= Directions =
Extract each record and reproduce it exactly.

Entries with scene source code
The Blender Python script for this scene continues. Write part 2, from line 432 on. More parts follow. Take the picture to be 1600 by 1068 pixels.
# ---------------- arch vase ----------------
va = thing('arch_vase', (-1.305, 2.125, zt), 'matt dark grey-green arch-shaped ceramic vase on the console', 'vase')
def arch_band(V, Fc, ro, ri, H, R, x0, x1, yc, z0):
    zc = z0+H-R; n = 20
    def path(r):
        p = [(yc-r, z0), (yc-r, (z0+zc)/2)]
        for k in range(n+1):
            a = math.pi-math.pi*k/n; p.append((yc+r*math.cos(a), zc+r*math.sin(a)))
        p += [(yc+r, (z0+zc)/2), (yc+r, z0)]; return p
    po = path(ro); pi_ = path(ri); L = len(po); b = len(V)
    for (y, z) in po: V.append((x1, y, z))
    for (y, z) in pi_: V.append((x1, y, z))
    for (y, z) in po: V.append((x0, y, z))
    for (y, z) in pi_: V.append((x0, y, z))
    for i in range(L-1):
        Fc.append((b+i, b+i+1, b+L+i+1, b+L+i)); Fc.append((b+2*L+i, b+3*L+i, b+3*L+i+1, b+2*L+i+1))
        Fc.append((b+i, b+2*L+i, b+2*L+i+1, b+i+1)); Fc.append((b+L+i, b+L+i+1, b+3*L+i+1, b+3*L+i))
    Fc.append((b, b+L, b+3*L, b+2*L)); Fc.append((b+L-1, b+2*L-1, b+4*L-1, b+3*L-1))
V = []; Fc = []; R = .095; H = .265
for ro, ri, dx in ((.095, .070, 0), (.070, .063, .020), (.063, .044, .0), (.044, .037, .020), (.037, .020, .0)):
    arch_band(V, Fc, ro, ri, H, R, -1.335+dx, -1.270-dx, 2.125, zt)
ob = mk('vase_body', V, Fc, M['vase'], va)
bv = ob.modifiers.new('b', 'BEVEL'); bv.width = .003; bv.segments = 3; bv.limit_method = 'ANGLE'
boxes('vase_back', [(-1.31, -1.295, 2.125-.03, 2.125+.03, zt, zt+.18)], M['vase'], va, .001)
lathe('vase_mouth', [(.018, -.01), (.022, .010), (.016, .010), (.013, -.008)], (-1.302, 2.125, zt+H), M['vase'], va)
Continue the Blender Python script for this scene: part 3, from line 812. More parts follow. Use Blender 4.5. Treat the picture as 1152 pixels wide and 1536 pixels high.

= Written solution =
The Blender Python script for this scene continues. Write part 2, from line 432 on. More parts follow. Take the picture to be 1600 by 1068 pixels.
# ---------------- arch vase ----------------
va = thing('arch_vase', (-1.305, 2.125, zt), 'matt dark grey-green arch-shaped ceramic vase on the console', 'vase')
def arch_band(V, Fc, ro, ri, H, R, x0, x1, yc, z0):
    zc = z0+H-R; n = 20
    def path(r):
        p = [(yc-r, z0), (yc-r, (z0+zc)/2)]
        for k in range(n+1):
            a = math.pi-math.pi*k/n; p.append((yc+r*math.cos(a), zc+r*math.sin(a)))
        p += [(yc+r, (z0+zc)/2), (yc+r, z0)]; return p
    po = path(ro); pi_ = path(ri); L = len(po); b = len(V)
    for (y, z) in po: V.append((x1, y, z))
    for (y, z) in pi_: V.append((x1, y, z))
    for (y, z) in po: V.append((x0, y, z))
    for (y, z) in pi_: V.append((x0, y, z))
    for i in range(L-1):
        Fc.append((b+i, b+i+1, b+L+i+1, b+L+i)); Fc.append((b+2*L+i, b+3*L+i, b+3*L+i+1, b+2*L+i+1))
        Fc.append((b+i, b+2*L+i, b+2*L+i+1, b+i+1)); Fc.append((b+L+i, b+L+i+1, b+3*L+i+1, b+3*L+i))
    Fc.append((b, b+L, b+3*L, b+2*L)); Fc.append((b+L-1, b+2*L-1, b+4*L-1, b+3*L-1))
V = []; Fc = []; R = .095; H = .265
for ro, ri, dx in ((.095, .070, 0), (.070, .063, .020), (.063, .044, .0), (.044, .037, .020), (.037, .020, .0)):
    arch_band(V, Fc, ro, ri, H, R, -1.335+dx, -1.270-dx, 2.125, zt)
ob = mk('vase_body', V, Fc, M['vase'], va)
bv = ob.modifiers.new('b', 'BEVEL'); bv.width = .003; bv.segments = 3; bv.limit_method = 'ANGLE'
boxes('vase_back', [(-1.31, -1.295, 2.125-.03, 2.125+.03, zt, zt+.18)], M['vase'], va, .001)
lathe('vase_mouth', [(.018, -.01), (.022, .010), (.016, .010), (.013, -.008)], (-1.302, 2.125, zt+H), M['vase'], va)
Continue the Blender Python script for this scene: part 3, from line 812. More parts follow. Use Blender 4.5. Treat the picture as 1152 pixels wide and 1536 pixels high.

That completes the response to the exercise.